Before turning to film in the early 1990s, Chen was widely acclaimed for his rich oil portrayals of daily life in a style he called romantic realism.

He later found success in New York, and in 1992, Christie’s sold his ``Lingering Melodies From the Xunyang River″ for $176,282, then a world record price for a Chinese oil painting at auction.

Returning to Shanghai, he opened a trendy restaurant and branched into businesses ranging from magazines and a clothing line to film production and a modeling agency.

Chen was directing ``Hairdresser″ when he became ill, Wang said. Its producers have said they’ll find a replacement to complete the project, about a tragic love story set in 1920s China.


Clifton Kelly

SEBRING, Fla. (AP) _ Clifton Kelly, a judge who came out of retirement to review the case of a farm worker convicted of poisoning his seven children, died Tuesday at 87.

Kelly retired from the Highlands County bench in 1983 but accepted a Florida Supreme Court appointment in 1989 to review the conviction of James Joseph Richardson. The deaths occurred in 1967.

An investigation by then-Dade County State Attorney Janet Reno resulted in the review, and Richardson’s new attorneys claimed he was framed and implicated a neighbor.

Richardson was freed after Kelly concluded he did not receive a fair trial.

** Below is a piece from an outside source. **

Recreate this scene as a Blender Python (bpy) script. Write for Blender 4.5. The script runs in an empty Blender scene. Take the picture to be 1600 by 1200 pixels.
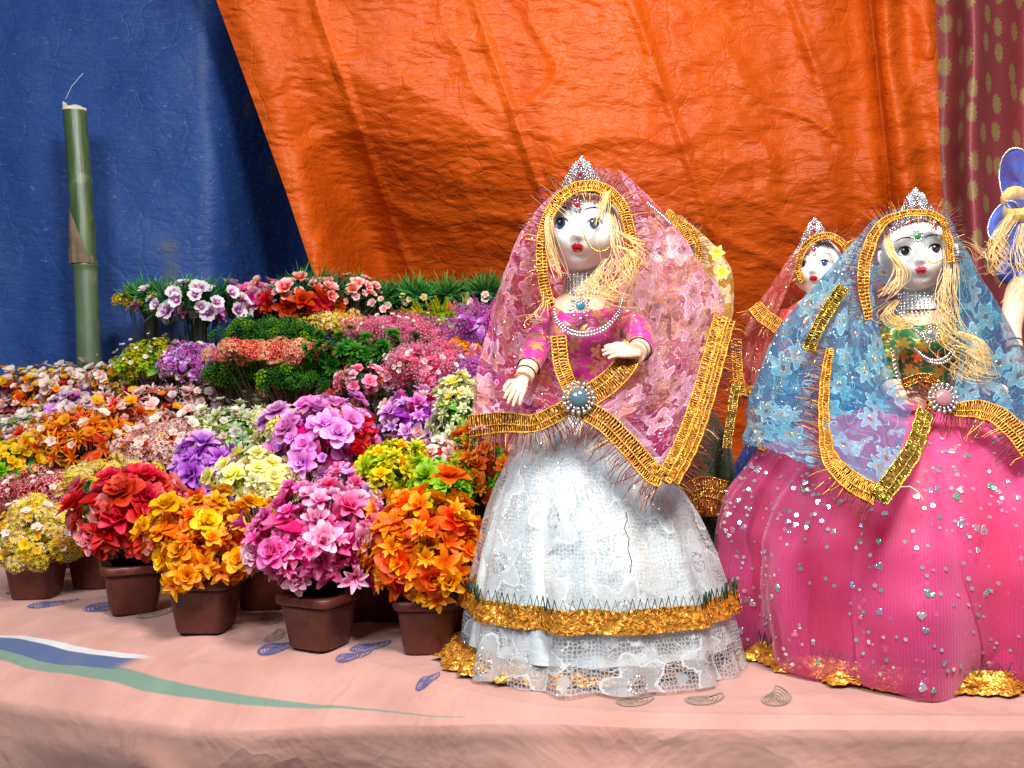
import bpy, math, random
import numpy as np
from mathutils import Vector, Matrix, noise, Quaternion
R = math.radians
random.seed(7)
S = bpy.context.scene
C = S.collection
F = 1540.0; CZ = 0.36

# ------------------------------------------------------------------ camera, world, lamps, exposure
cam = bpy.data.cameras.new('camera'); cam.lens = 36*F/1600; cam.sensor_width = 36; cam.clip_start = .02; cam.clip_end = 100
co = bpy.data.objects.new('camera', cam); co.location = (0, 0, CZ); co.rotation_euler = (R(90), 0, 0); C.objects.link(co); S.camera = co
W = bpy.data.worlds.new('World'); S.world = W; W.use_nodes = True
W.node_tree.nodes['Background'].inputs[0].default_value = (.80, .88, 1.0, 1)
W.node_tree.nodes['Background'].inputs[1].default_value = .15
def lamp(name, loc, target, power, size, col, typ='AREA'):
    l = bpy.data.lights.new(name, typ); l.energy = power; l.color = col
    if typ == 'AREA': l.shape = 'DISK'; l.size = size
    else: l.shadow_soft_size = size
    o = bpy.data.objects.new(name, l); o.location = loc
    o.rotation_euler = (Vector(target)-Vector(loc)).to_track_quat('-Z', 'Y').to_euler(); C.objects.link(o)
    return o
lamp('key_lamp', (.45, -.05, 2.0), (-.15, 1.7, .2), 112, .42, (1.0, .97, .92))
lamp('stall_bulb', (.20, 1.75, 1.42), (0, 2.2, .4), 34, .06, (1.0, .90, .72), 'POINT')
lamp('front_fill_light', (-.85, -.5, 1.85), (-.45, 1.8, .15), 84, .8, (.88, .93, 1.0))  # added cool fill to brighten the flowers and faces, no actual street lamp
S.view_settings.view_transform = 'Standard'; S.view_settings.look = 'None'; S.view_settings.gamma = 1; S.view_settings.exposure = -0.34
S.render.engine = 'CYCLES'
S.cycles.transparent_max_bounces = 24; S.cycles.max_bounces = 7
S.cycles.caustics_reflective = False; S.cycles.caustics_refractive = False

# ------------------------------------------------------------------ helpers
def P(px, py, d): return Vector(((px-800)/F*d, d, CZ-(py-600)/F*d))
def smooth(t): t = max(0., min(1., t)); return t*t*(3-2*t)
def interp(x, xs, ys): return float(np.interp(x, xs, ys))
def catmull(pts, n):
    pts = [Vector(p) for p in pts]
    if len(pts) == 2: return [pts[0].lerp(pts[1], i/(n-1)) for i in range(n)]
    q = [pts[0]*2-pts[1]]+pts+[pts[-1]*2-pts[-2]]
    out = []; m = len(pts)-1
    for i in range(n):
        t = i/(n-1)*m; k = min(int(t), m-1); f = t-k
        a, b, c, d = q[k], q[k+1], q[k+2], q[k+3]
        out.append(.5*((2*b)+(c-a)*f+(2*a-5*b+4*c-d)*f*f+(3*b-a-3*c+d)*f**3))
    return out
class MB:
    def __init__(s): s.v = []; s.f = []; s.uv = []; s.mi = []
    def grid(s, P2, UV=None, mi=0, close=False):
        n = len(P2); m = len(P2[0]); b = len(s.v)
        for r in P2: s.v.extend([tuple(p) for p in r])
        for i in range(n-1):
            for j in range(m if close else m-1):
                k = (j+1) % m
                s.f.append((b+i*m+j, b+i*m+k, b+(i+1)*m+k, b+(i+1)*m+j)); s.mi.append(mi)
                if UV: s.uv.append((UV[i][j], UV[i][j+1 if close else k], UV[i+1][j+1 if close else k], UV[i+1][j]))
                else: s.uv.append(((i/(n-1), j/m), (i/(n-1), (j+1)/m), ((i+1)/(n-1), (j+1)/m), ((i+1)/(n-1), j/m)))
        return b
    def poly(s, pts, mi=0, uv=(.5, .5)):
        b = len(s.v); s.v.extend([tuple(p) for p in pts]); s.f.append(tuple(range(b, b+len(pts)))); s.mi.append(mi)
        s.uv.append(tuple(uv for _ in pts) if not isinstance(uv, list) else tuple(uv))
    def tube(s, pts, r, n=5, mi=0, cap=True, flat=1.0, v=.3):
        pts = [Vector(p) for p in pts]; rs = r if isinstance(r, (list, tuple)) else [r]*len(pts)
        rows = []; up = None
        for i, p in enumerate(pts):
            t = (pts[min(i+1, len(pts)-1)]-pts[max(i-1, 0)])
            t = t.normalized() if t.length > 1e-9 else Vector((0, 0, 1))
            if up is None: up = t.orthogonal().normalized()
            up = (up-t*up.dot(t)); up = up.normalized() if up.length > 1e-6 else t.orthogonal().normalized()
            sd = t.cross(up)
            rows.append([p+(up*math.cos(a)*flat+sd*math.sin(a))*rs[i] for a in [2*math.pi*k/n for k in range(n)]])
        UV = [[(k/n, v) for k in range(n+1)] for _ in rows]
        s.grid(rows, UV, mi, True)
        if cap and n > 3:
            s.poly(rows[0][::-1], mi, (.5, v)); s.poly(rows[-1], mi, (.5, v))
    def lathe(s, prof, n=24, mi=0, sx=1, sy=1, off=(0, 0, 0), axis=None):
        rows = []
        for r, z in prof:
            rows.append([Vector((math.cos(2*math.pi*k/n)*r*sx, math.sin(2*math.pi*k/n)*r*sy, z)) for k in range(n)])
        if axis is not None: rows = [[axis @ p for p in r] for r in rows]
        rows = [[p+Vector(off) for p in r] for r in rows]
        s.grid(rows, None, mi, True)
    def ball(s, c, r, mi=0, n=6, m=4):
        rx = r if isinstance(r, (tuple, list)) else (r, r, r)
        rows = []
        for i in range(m+1):
            a = math.pi*i/m
            rr = max(math.sin(a), 1e-3)
            rows.append([(c[0]+rx[0]*rr*math.cos(2*math.pi*k/n), c[1]+rx[1]*rr*math.sin(2*math.pi*k/n), c[2]-rx[2]*math.cos(a)) for k in range(n)])
        s.grid(rows, None, mi, True)
    def add(s, o, M=None, mi=None):
        b = len(s.v)
        s.v.extend([tuple(M @ Vector(p)) for p in o.v] if M else o.v)
        s.f.extend([tuple(i+b for i in f) for f in o.f]); s.uv.extend(o.uv); s.mi.extend(o.mi if mi is None else [mi]*len(o.mi))
    def mesh(s, name, mats, sm=True):
        me = bpy.data.meshes.new(name); me.from_pydata(s.v, [], s.f)
        ul = me.uv_layers.new(name='UVMap')
        ul.data.foreach_set('uv', np.array([c for f in s.uv for c in f], dtype=np.float32).ravel())
        for m in mats: me.materials.append(m)
        me.polygons.foreach_set('material_index', s.mi)
        me.polygons.foreach_set('use_smooth', [sm]*len(me.polygons))
        me.update(); return me
    def build(s, name, mats, parent=None, sm=True, world=True):
        if not isinstance(mats, (list, tuple)): mats = [mats]
        if parent is not None and world:
            L = parent_world(parent); s.v = [(p[0]-L[0], p[1]-L[1], p[2]-L[2]) for p in s.v]
        o = bpy.data.objects.new(name, s.mesh(name, mats, sm)); C.objects.link(o)
        if parent is not None: o.parent = parent
        return o
def parent_world(o):
    L = Vector(o.location)
    while o.parent: o = o.parent; L = L+Vector(o.location)
    return L
def tag(o, label=None, cat=None, group=None, kind=None):
    if label: o['label'] = label
    if cat: o['category'] = cat
    if group: o['group'] = group
    if kind: o['kind'] = kind
    return o
def thing(name, label, cat, loc, group=None):
    o = bpy.data.objects.new(name, None); o.empty_display_size = .05; o.location = loc; C.objects.link(o)
    return tag(o, label, cat, group)
def stuff(o): o['kind'] = 'stuff'; return o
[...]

Kelly also made national headlines in the 1970s when he handed a death sentence to a boy who was 15 when he stomped to death an elderly woman in a robbery that netted him and an accomplice $6 and a jewelry box. The sentence was later commuted to life.

Kelly lamented at the time that children weren’t being taught respect for the law and wrote a book for use in schools about the consequences of crime.